Body talk in the women’s locker room

by Granate Sosnoff on 17th April, 2012

The young woman who started it all simply said: “I wish it didn’t matter to me so much.” “It” being how she felt about her body. She then talked about some pretty amazing accomplishments including making a documentary, getting an award, being accepted by Stanford graduate school, living abroad, climbing Kilimanjaro… But still, on a day-to-day basis, unhappiness with her body trumped achievements and talent.

Uh, argh?

What made the conversation different from the usual self-loathing conversations about bodies and body parts is that she was totally self-aware and dealing.

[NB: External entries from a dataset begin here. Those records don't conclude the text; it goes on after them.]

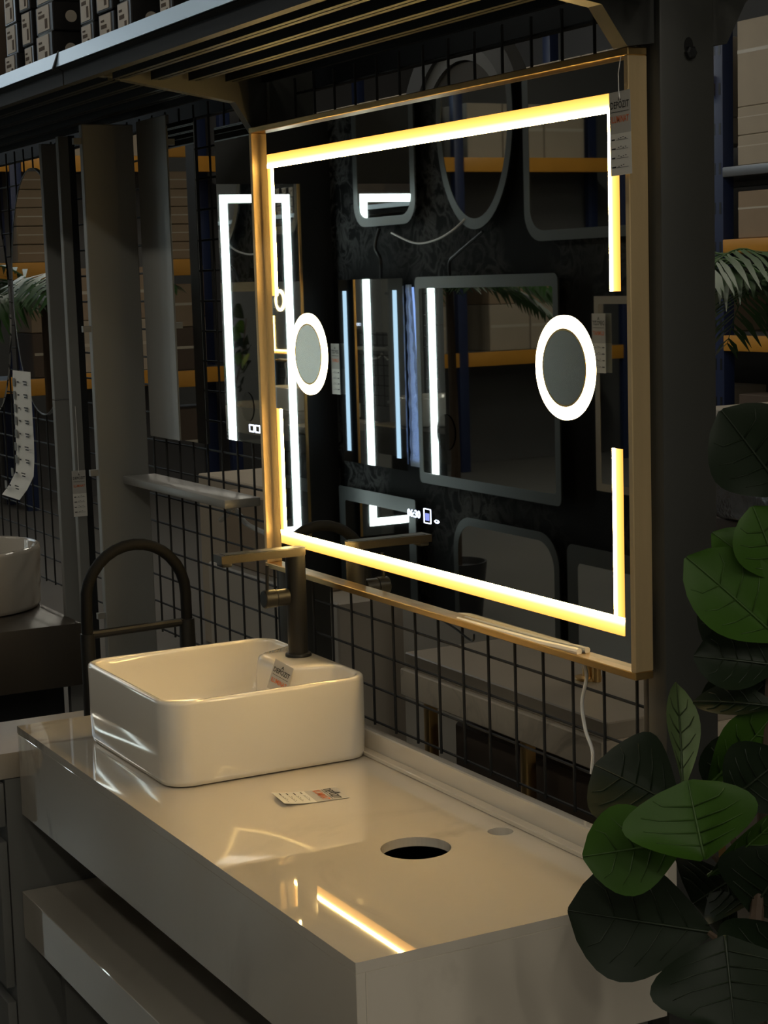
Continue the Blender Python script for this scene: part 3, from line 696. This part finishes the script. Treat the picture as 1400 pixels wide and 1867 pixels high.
while x < 2.4:
    w_ = rl.choice((.46, .52, .60))
    if not (any(x < u + .05 and x + w_ > u - .05 for u in (-11.2, -8.4, -5.578, -2.72, .12, 2.9))):
        for (z0, z1, m, lv) in ((1.3365, 1.485, CARD2, 'flat pale carton on the grey shelf of the far rack, lowest of three'), (1.4865, 1.625, CARD2, 'flat pale carton in the middle of a stack on the far rack'), (1.6265, 2.05, CARD2, 'tall pale carton topping a stack on the far rack'), (.4815, .66 + rl.random() * .1, CARD, 'brown carton on the lower orange beam of the far rack'), (.9715, 1.12 + rl.random() * .1, CARD, 'brown carton on the upper orange beam of the far rack'), (-.849, -.30, CARD, 'large brown carton on the floor under the far rack'), (-.299, .18, CARD3 if rl.random() < .5 else CARD2, 'carton resting on a large brown carton under the far rack')):
            if rl.random() < .93:
                carton('shipping_carton', x, x + w_ - .012, 4.97 + .05, 5.6, z0, z1, m, lv, G1)
    x += w_
# side-on rack at the end of the aisle, seen in the left mirrors
def side_rack(label, x, ys, beams):
    t = thing('pallet_rack', label, 'rack', (x, sum(ys) / len(ys), ZF))
    for y in ys:
        B().box(x - .07, x, y - .045, y + .045, ZF, 2.35, .004).obj('upright', BLUE, t)
        B().box(x - .57, x - .50, y - .045, y + .045, ZF, 2.35, .004).obj('upright', BLUE, t)
    for z0, z1 in beams:
        for a, b_ in zip(ys[:-1], ys[1:]): B().box(x - .04, x + .005, a + .046, b_ - .046, z0, z1, .004).obj('beam', ORNG, t)
        B().box(x - .56, x - .045, ys[0] + .05, ys[-1] - .05, z1 - .02, z1).obj('deck', STEEL, t)
    return t
def side_load(x, ys, rows, group):
    for z0, n, h_, mats, labels in rows:
        y = ys[0] + .06
        while y < ys[-1] - .5:
            w_ = rl.choice((.36, .42, .48))
            if not any(y < u + .05 and y + w_ > u - .05 for u in ys):
                for k in range(n): carton('shipping_carton', x - .50, x - .075, y, y + w_ - .012, z0 + k * h_, z0 + (k + 1) * h_ - .004, mats[k % len(mats)], labels[k % len(labels)], group, True, 'x')
            y += w_
YE = (-4.4, -3.0, -.90, .75)
side_rack('pallet rack with orange beams closing off the end of the aisle', -8.6, YE, [(.19, .29), (.88, .98), (1.60, 1.70)])
G2 = 'cartons on the rack at the end of the aisle'
side_load(-8.6, YE, [(.982, 5, .108, (CARD,), ('flat brown carton in a high stack on the rack closing off the aisle',)),
    (.292, 2, .27, (CARD3, CARD), ('dark carton under a brown one on the rack closing off the aisle', 'brown carton on a dark one on the rack closing off the aisle')),
    (-.849, 2, .45, (CARD, CARD3), ('large brown carton on the floor below the rack closing off the aisle', 'dark carton piled on a floor carton below the rack closing off the aisle'))], G2)
YB = (1.5, 3.05, 4.75)
side_rack('pallet rack with orange beams at the left end of the back aisle', -11.35, YB, [(.05, .17), (1.69, 1.81)])
side_load(-11.35, YB, [(1.812, 1, .46, (CARD2,), ('large pale carton on the upper beam of the back aisle rack',)),
    (.172, 2, .40, (CARD2, CARD), ('pale carton under a brown one on the back aisle rack', 'brown carton on a pale one on the back aisle rack'))], 'cartons on the back aisle rack')

# ------------------------------------------------------------------ behind the grid: console, grey cases
CT = thing('console_table', 'marble console with gold legs seen through the grid under the mirror', 'table', (-1.65, 1.3, ZF))
B().box(-2.10, -1.20, 1.20, 1.60, -.235, -.165, .003, 1).obj('slab', MARB2, CT)
B().box(-2.10, -1.20, 1.215, 1.60, -.165, -.125, .003, 1).obj('top', M('console_beige', (.40, .34, .26), .3, noise=(6, .1)), CT)
for x in (-2.04, -1.58, -1.26):
    for y in (1.24, 1.54): B().box(x - .014, x + .014, y, y + .028, ZF, -.236, .003).obj('leg', GOLD, CT)
CL = thing('shower_column', 'gold shower column pipe standing behind the grid', 'pipe', (-1.57, 1.42, -.1245))
B().lathe([(0, 0), (.032, 0), (.032, .006), (.014, .008), (.014, .9), (0, .9)], (-1.57, 1.42, -.1245), 20).obj('pipe', GOLD, CL)
B().lathe([(0, 0), (.010, 0), (.010, .9), (0, .9)], (-1.535, 1.42, -.1245), 16).obj('inner_pipe', GOLD, CL)
GREYC = M('grey_white_case', (.46, .41, .34), .6, noise=(4, .06))
for i, (x0, x1, y0, y1, z0, z1, m, lb) in enumerate([
    (-3.10, -2.25, 1.75, 2.15, ZF + .001, -.20, GREYC, 'grey white case standing behind the grid left of the marble console'),
    (-2.15, -1.25, 1.80, 2.00, ZF + .001, -.05, GREYC, 'wide grey white case behind the gold shower column'),
    (-.80, -.20, 1.55, 2.0, ZF + .001, -.02, GREYC, 'grey case behind the grid near the right upright'),
    (-4.40, -3.30, 1.62, 2.1, ZF + .001, -.22, GREYC, 'low grey white case seen through the left grid beside the tap'),
    (-2.0, -1.32, 1.30, 1.52, ZF + .001, -.30, CARD3, 'dark box added to darken the space under the marble console with gold legs'),  # added dark box, stands in for the shade under the console
    (-5.9, -4.6, 2.2, 2.9, ZF + .001, -.05, CARD2, 'pale carton seen through the left wire grid'),
    (-4.30, -3.50, 1.66, 2.05, -.219, .06, CARD, 'brown carton lying on the low grey case behind the left grid'),
    (-3.05, -2.45, 1.80, 2.1, -.199, .10, CARD3, 'dark carton on the grey white case behind the grid')]):
    tag(B().box(x0, x1, y0, y1, z0, z1, .006, 1).obj('storage_case', m, loc=((x0 + x1) / 2, (y0 + y1) / 2, z0)), lb, 'case')
# round mirror seen through the grid above the gold mirror
RM = thing('round_mirror', 'round grey framed mirror seen through the grid above the gold mirror', 'mirror', (-1.20, .90, .85))
B().ringprism(ell(-1.205, 1.085, .238, .238), ell(-1.205, 1.085, .190, .190), 'y', .885, .915).obj('frame', M('mirror_back_grey', (.11, .11, .105), .5, noise=(5, .1)), RM)
B().ringprism(ell(-1.205, 1.085, .1895, .1895), ell(-1.205, 1.085, .160, .160), 'y', .893, .915).obj('inner_ring', CABG, RM)
B().prism(ell(-1.205, 1.085, .1595, .1595), 'y', .900, .912).obj('back_panel', M('back_panel_brown', (.07, .062, .052), .6, noise=(5, .1)), RM)
B().tube([(-1.205, .90, 1.323), (-1.205, .90, 1.459)], .004, 6).obj('hanger', BLK, RM)

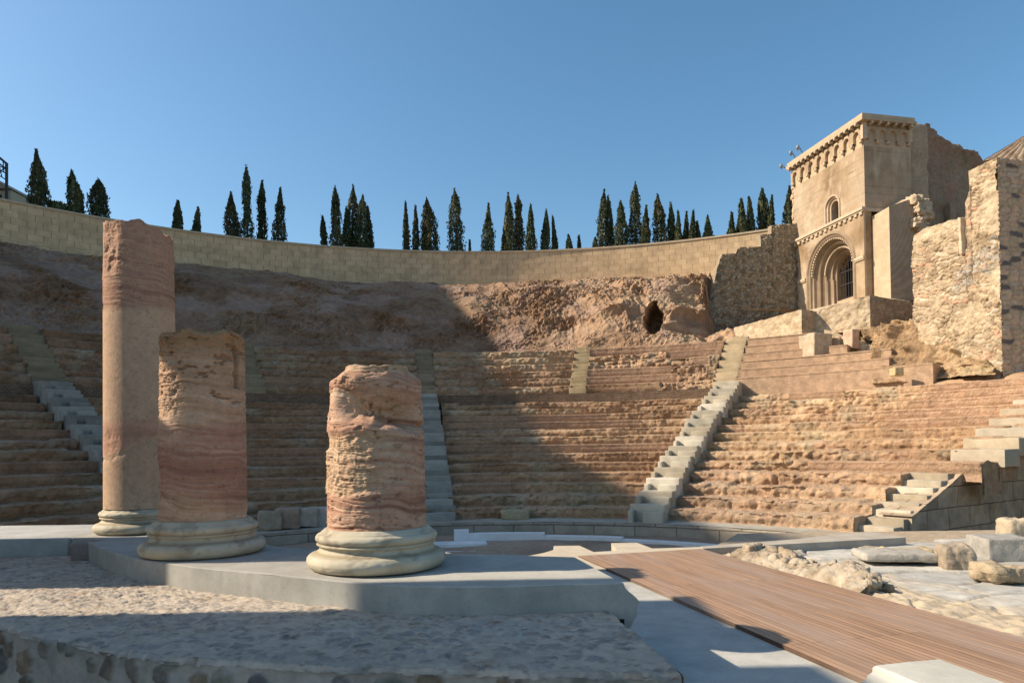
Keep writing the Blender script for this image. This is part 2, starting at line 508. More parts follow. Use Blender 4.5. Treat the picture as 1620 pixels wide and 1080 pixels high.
# ------------------------------------------------------------------ seating
def seat_rows(parent, t0, t1, rows, R_of, Z_of, ruin, smooth, colour, name='seat_row', step=.045, mat=None):
    """each row is a riser and a tread, worn away where ruin() is high"""
    for k in rows:
        Ra, Rb_, za, zb = R_of(k), R_of(k + 1), Z_of(k), Z_of(k + 1)
        n = max(8, int((t1 - t0) * Rb_ / step))
        th = np.linspace(t0, t1, n)
        pr = [(Ra - .02, za - .18), (Ra, za - .05)]
        pr += [(Ra, za + (zb - za) * q) for q in (.1, .25, .42, .58, .74, .88, 1.0)]
        pr += [(Ra + (Rb_ - Ra) * q, zb) for q in (.06, .14, .25, .38, .52, .66, .8, .92, 1.0, 1.15)]
        pr = np.array(pr); q = np.linspace(0, 1, len(pr))
        TT, RR = np.meshgrid(th, pr[:, 0], indexing='ij')
        ZZ = np.broadcast_to(pr[:, 1], RR.shape)
        x, y = pol(TT, RR); P = np.stack([x, y, ZZ], -1)
        f = (TT - t0) / (t1 - t0)
        ru = ruin(k, f, P) * np.ones_like(f)
        for (kk, f0, f1) in smooth:
            if kk == k: ru = np.where((f > f0) & (f < f1), .06, ru)
        arc = TT * Ra + .06 * fbm(P, 4, 2, .5, 29)
        bl = np.floor(arc / .85 + h32(np.full(f.shape, k).astype(np.int64), (f * 0).astype(np.int64), (f * 0).astype(np.int64), 5) * 7)
        bid = h32(bl.astype(np.int64), np.full(f.shape, k).astype(np.int64), (f * 0).astype(np.int64), 6)
        bid2 = h32(bl.astype(np.int64), np.full(f.shape, k).astype(np.int64), (f * 0 + 1).astype(np.int64), 7)
        edge = np.exp(-((np.arange(len(pr)) - 8) / 2.2) ** 2)[None]           # nosing wears most
        top = (np.arange(len(pr)) >= 8)[None] * 1.0
        n1 = fbm(P, .9, 3, .55, 21); n2 = fbm(P, 3.2, 4, .6, 23); n3 = ridged(P, 2.0, 3, 25) - .55; n4 = fbm(P, 8.0, 2, .6, 27)
        wear = np.clip(.45 + n1 * .9 + n2 * .5, 0, 1.6) * edge
        hgt = zb - za
        n5 = ridged(P, 6.5, 3, 28) - .5
        und = np.exp(-((np.arange(len(pr)) - 1.6) / 1.6) ** 2)[None] * .07 - np.exp(-((np.arange(len(pr)) - 7.6) / 1.1) ** 2)[None] * .045
        dR = und * (1 - .4 * np.clip(ru, 0, 1)) + np.clip(ru, .1, .8) * (bid - .5) * .16 + ru * (.07 * n1 + .06 * n2 + .05 * n3 + .05 * n4 + .07 * n5 + wear * .20)
        dz = top * np.clip(ru, .08, .8) * (bid2 - .6) * .14 + ru * (top * (.02 * n1 + .04 * n2 + .025 * n3) + .035 * n4 + .045 * n5 - wear * .38 * hgt)
        x, y = pol(TT, RR + dR)
        P2 = np.stack([x, y, ZZ + dz], -1)
        col = colour(k, f, P, ru, n2, n3) * (.88 + .16 * bid + .12 * h32(np.full(f.shape, k).astype(np.int64), (f * 0).astype(np.int64), (f * 0).astype(np.int64), 9))[..., None]
        m = MB(); m.grid(P2, col)
        for i_ in (0, -1):                                   # close the ends of the row
            E_ = np.stack([P2[i_], P2[i_] * np.array([1, 1, 0]) + np.array([0, 0, za - .5])], 0)
            m.grid(E_, np.stack([col[i_], col[i_]], 0), flip=(i_ == -1))
        m.build(name, mat or SEAT, parent, smooth=True)

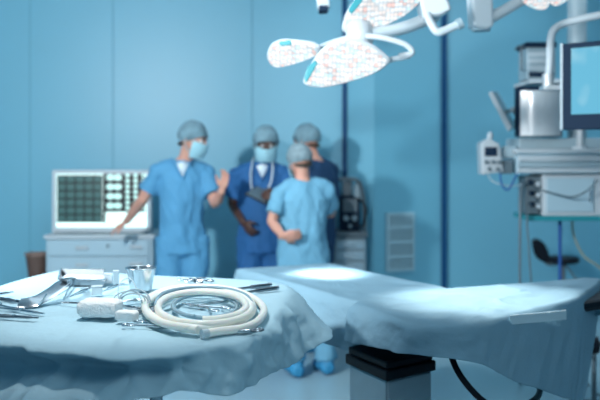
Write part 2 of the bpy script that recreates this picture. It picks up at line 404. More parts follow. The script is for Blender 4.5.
def person(label, base, fwd, H, skin, shirt, trouser, capm, arms, head_dir, head_off=(0,0,0), name='person', feet=None, build=1.0, undershirt=False, female=False, lean=(0,0), head_up=(0,0,1)):
    base = V(base); root = thing(name, label, 'person', base)
    k = H/1.76; R = frame(fwd); L = lambda x, y, z: base + R @ V((x*k, y*k, z*k))      # local: x = person's right
    Lt = lambda x, y, z: L(x+lean[0]*(z-.9)/.6, y+lean[1]*(z-.9)/.6, z)
    sw = (.170 if female else .190)*build
    hipw = .165 if female else .160
    Sh = {s: Lt(s*sw, 0, 1.388) for s in (1, -1)}
    hc = Lt(0, .02, 1.635)+V(head_off); Rh = frame(head_dir, head_up); Hd = Matrix.Translation(hc) @ Rh
    # head: skull, jaw, nose, ears
    bb = NB()
    vs_ = ball(bb, (0, 0, 0), 1, seg=36)
    for v in vs_:
        x, y, z = v.co
        wdt = .076; 
        if z < 0: wdt = .076-.020*min(1, -z*1.1)**1.5
        dep = .097 if y < 0 else .094-.010*max(0, z)
        zz = z*.118
        yy = y*dep + (.018*max(0, -z) if y > 0 else .035*max(0, -z))
        v.co = V((x*wdt, yy, zz))*k
    ball(bb, V((0, .030, -.075))*k, (.048*k, .055*k, .040*k))                              # chin and jaw
    tube(bb, [V((0, .088, .020))*k, V((0, .103, -.010))*k, V((0, .114, -.030))*k, V((0, .098, -.040))*k], [.008*k, .011*k, .015*k, .010*k], 10)
    for s in (1, -1):
        tube(bb, [V((s*.045, .078, .035))*k, V((s*.02, .088, .030))*k], [.009, .008], 8)     # brow
        ball(bb, V((s*.080, -.008, -.005))*k, (.010*k, .020*k, .032*k), Matrix.Rotation(s*.35, 4, 'Z'))
        ball(bb, V((s*.045, .062, -.030))*k, (.022*k, .022*k, .022*k))                       # cheek
    tube(bb, [V((-.022, .094, -.062))*k, V((0, .102, -.060))*k, V((.022, .094, -.062))*k], [.004, .0075, .004], 8)   # lips
    bmesh.ops.transform(bb, matrix=Hd, verts=bb.verts)
    # neck, torso, legs inside the clothes
    nb = Lt(0, -.01, 1.43)
    tube(bb, [nb, Lt(0, .0, 1.50)+V(head_off)*.4, hc+Rh @ V((0, -.018*k, -.06*k)), hc+Rh @ V((0, -.015*k, 0))], [.070*k, .056*k, .054*k, .05*k], 16)
    tor = [Lt(0, 0, .92), Lt(0, 0, 1.05), Lt(0, 0, 1.2), Lt(0, 0, 1.35), Lt(0, -.005, 1.42), Lt(0, -.01, 1.47)]
    upv = R @ V((0, 1, 0))
    tube(bb, tor, [(hipw*.92*k, .10*k), (.135*k, .09*k), (.15*k, .10*k), (.165*k, .10*k), (.13*k, .08*k), (.06*k, .055*k)], 20, up=upv)
    if feet is None: feet = {s: L(s*.11, 0, 0) for s in (1, -1)}
    legs = {}
    for s in (1, -1):
        ft = V(feet[s]); hip = L(s*.088, 0, .92); kn = hip.lerp(ft+V((0, 0, .09*k)), .52)+R @ V((0, .015, 0)); an = ft+V((0, 0, .09*k))
        legs[s] = (hip, kn, an)
        tube(bb, [hip, hip.lerp(kn, .5), kn, kn.lerp(an, .4), an, ft+V((0, 0, .035))], [.085*k, .072*k, .054*k, .052*k, .036*k, .04*k], 14)
        tube(bb, [an-V((0, 0, .04))-R @ V((0, .03, 0)), ft+V((0, 0, .04))+R @ V((0, .08, 0)), ft+V((0, 0, .03))+R @ V((0, .165, 0))], [(.036, .035), (.042, .03), (.036, .02)], 12, up=(0, 0, 1))
    for s in (1, -1):
        el, wr, hd, pn, curl = arms[s]; el, wr = V(el), V(wr); sh = Sh[s]
        tube(bb, [nb.lerp(sh, .4), sh, sh.lerp(el, .5), el, el.lerp(wr, .3), wr], [.05*k, .050*k, .046*k, .041*k, .040*k, .026*k], 14)
        add_hand(bb, wr, hd, pn, s*(-1 if arms.get('flip%d' % s) else 1), curl, s=1.02*k)
    bb = remesh(bb, .0062, 2)
    obj('body', bb, skin, root, auto=False)
    # shirt
    sb = NB()
    tor = [Lt(0, 0, .80), Lt(0, 0, .90), Lt(0, 0, 1.02), Lt(0, 0, 1.18), Lt(0, 0, 1.33), Lt(0, -.005, 1.42), Lt(0, -.012, 1.475)]
    hw = .195 if female else .188
    tube(sb, tor, [(hw*build*k, .138*k), (.19*build*k, .135*k), (.168*build*k, .125*k), (.178*build*k, .128*k), (.192*build*k, .128*k), (.150*k, .105*k), (.078*k, .072*k)], 28, up=upv)
    for s in (1, -1):
        sh = Sh[s]; el = V(arms[s][0]); e2 = sh.lerp(el, .72); dd = (el-sh).normalized()
        tube(sb, [Lt(s*.05, 0, 1.42), sh.lerp(Lt(s*.05, 0, 1.42), .35)+V((0, 0, .004)), sh, sh.lerp(el, .35), e2], [.070*k, .070*k, .066*k, .067*k, .077*k], 18)
    seed = base.x*7
    def fold(c):
        t = (c.z-.8)
        return (.016*fbm((c.x*7+seed, c.y*7, c.z*3.2))+.009*abs(fbm((c.x*11+c.z*6, c.y*9+seed, c.z*5))))+.006*fbm((c.x*18, c.y*18+seed, c.z*9))
    sb = remesh(sb, .010, 3, fold)
    so = obj('scrub_top', sb, shirt, root, auto=False)
    # V neck piece
    vb_ = NB(); cf = Lt(0, .128, 1.335); 
    pts = [Lt(-.052, .100, 1.452), Lt(0, .132, 1.350), Lt(.052, .100, 1.452)]
    tube(vb_, [Lt(-.075, .03, 1.490), *pts[:1], pts[1], pts[2], Lt(.075, .03, 1.490)], [.009]*5, 8)
    obj('neckline', vb_, shirt, so)
    if undershirt:
        ub = NB(); a_, b__, c_ = pts; m_ = V(Lt(0, .110, 1.47))
        prism(ub, [a_, b__, c_, m_], R @ V((0, -.05, 0))); obj('undershirt', ub, 'undershirt', root, auto=False)
    # hem band and pocket
    # trousers
    tb_ = NB()
    tube(tb_, [L(0, 0, 1.0), L(0, 0, .92), L(0, 0, .84), L(0, 0, .78)], [(.15*k, .11*k), (.165*k, .12*k), (.17*k, .125*k), (.14*k, .10*k)], 22, up=upv)
    for s in (1, -1):
        hip, kn, an = legs[s]
        tube(tb_, [hip, hip.lerp(kn, .5), kn, kn.lerp(an, .5), an+V((0, 0, .02))], [.105*k, .096*k, .080*k, .076*k, .076*k], 18)
    tb_ = remesh(tb_, .011, 3, fold); obj('trousers', tb_, trouser, root, auto=False)
    for s in (1, -1):
        hip, kn, an = legs[s]; ft = V(feet[s]); fb = NB()
        tube(fb, [ft+V((0, 0, .16)), ft+V((0, 0, .10)), ft+V((0, 0, .055))+R @ V((0, .01, 0))], [.062, .058, .056], 16)
        tube(fb, [ft+V((0, 0, .05))-R @ V((0, .07, 0)), ft+V((0, 0, .052))-R @ V((0, .03, 0)), ft+V((0, 0, .05))+R @ V((0, .06, 0)), ft+V((0, 0, .04))+R @ V((0, .15, 0)), ft+V((0, 0, .035))+R @ V((0, .195, 0))],
             [(.035, .038), (.05, .05), (.056, .048), (.052, .036), (.03, .025)], 16, up=(0, 0, 1))
        fb = remesh(fb, .009, 2, lambda c: .006*fbm(c*22)); obj('shoe_cover', fb, 'shoe_cover', root, auto=False)
    # cap: puffy bouffant with an elastic band
    cb = NB(); vs_ = ball(cb, (0, 0, 0), 1, seg=44)
    for v in vs_:
        x, y, z = v.co; lim = -.15+.50*max(0, y)+.0*z
        zc = max(z, lim-.05*max(0, -y)); pf = 1.0
        p = V((x*.097, y*.112, zc*.124+.016)); n_ = fbm(V((x, y, z))*3.4+V((seed, 0, 0)))*.007+.003*abs(math.sin(math.atan2(y, x)*16))*(1 if z < .3 else .3)
        if z < lim: p = V((x*.086, y*.104, lim*.128+.010))
        v.co = (p + V((x, y, z))*n_ + V((0, -.012, .004)))*k
    bmesh.ops.remove_doubles(cb, verts=cb.verts, dist=1e-5)
    bmesh.ops.transform(cb, matrix=Hd, verts=cb.verts); cp = obj('surgical_cap', cb, capm, root, auto=False)
    cb = NB(); pts = []
    for i in range(40):
        a = 2*PI*i/40; yy = math.sin(a); lim = -.15+.50*max(0, yy)
        pts.append(Hd @ (V((math.cos(a)*.088, yy*.106-.010, lim*.128+.012))*k))
    tube(cb, pts, .006, 8, True); obj('elastic_band', cb, capm, cp)
    # mask
    mb = NB(); nu, nv = 20, 14; grid = []
    for j in range(nv+1):
        row = []; t = j/nv
        for i in range(nu+1):
            u = (i/nu*2-1); a = u*1.22
            z = -.006-.106*t + .012*abs(u)*(.5-t)*2
            rx = .082-.010*abs(t-.4); ry = .122 - .020*t
            ext = .010*math.sin(PI*t)**.7 + .0022*math.sin(t*PI*7)
            yy = math.cos(a)*(ry+ext) - .004
            if abs(u) < .3: yy += .006*(1-abs(u)/.3)*(1-abs(t-.3))
            row.append(mb.verts.new(V((math.sin(a)*(rx+ext), yy, z))*k))
        grid.append(row)
    for j in range(nv):
        for i in range(nu): mb.faces.new((grid[j][i], grid[j][i+1], grid[j+1][i+1], grid[j+1][i]))
    bmesh.ops.transform(mb, matrix=Hd, verts=mb.verts); mo = obj('face_mask', mb, 'mask', root, auto=False)
    sd = mo.modifiers.new('s', 'SOLIDIFY'); sd.thickness = .003
    for s in (1, -1):
        lb = NB(); tube(lb, catmull([Hd @ (V(p)*k) for p in ((s*.078, .038, -.002), (s*.087, .008, .022), (s*.090, -.020, .010), (s*.088, -.018, -.03), (s*.070, .034, -.095))], 5), .0022, 6)
        obj('ear_loop', lb, 'mask', mo)
    for s in (1, -1):
        eb = NB(); ball(eb, Hd @ (V((s*.031, .080, .012))*k), .0135*k); e = obj('eye', eb, 'eye_white', root)
        eb = NB(); ball(eb, Hd @ (V((s*.031, .0885, .011))*k), .0062*k); obj('iris', eb, 'eye_dark', e)
        eb = NB(); tube(eb, [Hd @ (V(p)*k) for p in ((s*.050, .082, .030), (s*.033, .093, .034), (s*.015, .094, .030))], [.003, .0042, .003], 6); obj('eyebrow', eb, 'hair', root)
    hb_ = NB(); tube(hb_, [Hd @ (V(p)*k) for p in ((-.07, -.045, -.03), (-.04, -.082, -.045), (0, -.093, -.048), (.04, -.082, -.045), (.07, -.045, -.03))], [.008, .014, .016, .014, .008], 10)
    obj('hair', hb_, 'hair', root)
    return root, L, Lt, Hd, k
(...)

AND it wasn’t her displeasure with her looks – which most of us have to some degree – it was more the fact that she let it get to her.

I think a lot of us have this conflict – letting “it” matter too much.  Not the fact that we think we’re fat and ugly but that we let unhappiness with our bodies or looks matter too much. It’s almost embarrassing.

The responses she evoked were all positive and reassuring. Older women saying “you’re beautiful” (she was) and “it gets better as you get older,” and other kind things we say when someone lets on that they are bothered with their appearance.

We all want to make it go away.

I’d just seen an Italian movie where a lot of different kinds of women, with varying bodies, were portrayed as attractive and sexy as opposed to the perfection we’re served up in America, so I mentioned that. I also mentioned Ashley Judd’s recent postings about the backlash she’s gotten for looking “puffy” and how some of her worst, meany, critics were women and how crappy that was.

But honestly what can you tell a smart girl who isn’t happy with the fact that “it” matters so much.

Lecture about the patriarchy? Try to drum up some anger around how women are overly judged on our looks, etc., etc.

Smart gals know all that.

Luckily, brains and talent, two things she had in spades, are longer-term, important, sexy, and sort of win in the end.

But, yeah, the other thing, “it” I wish it didn’t matter so much either.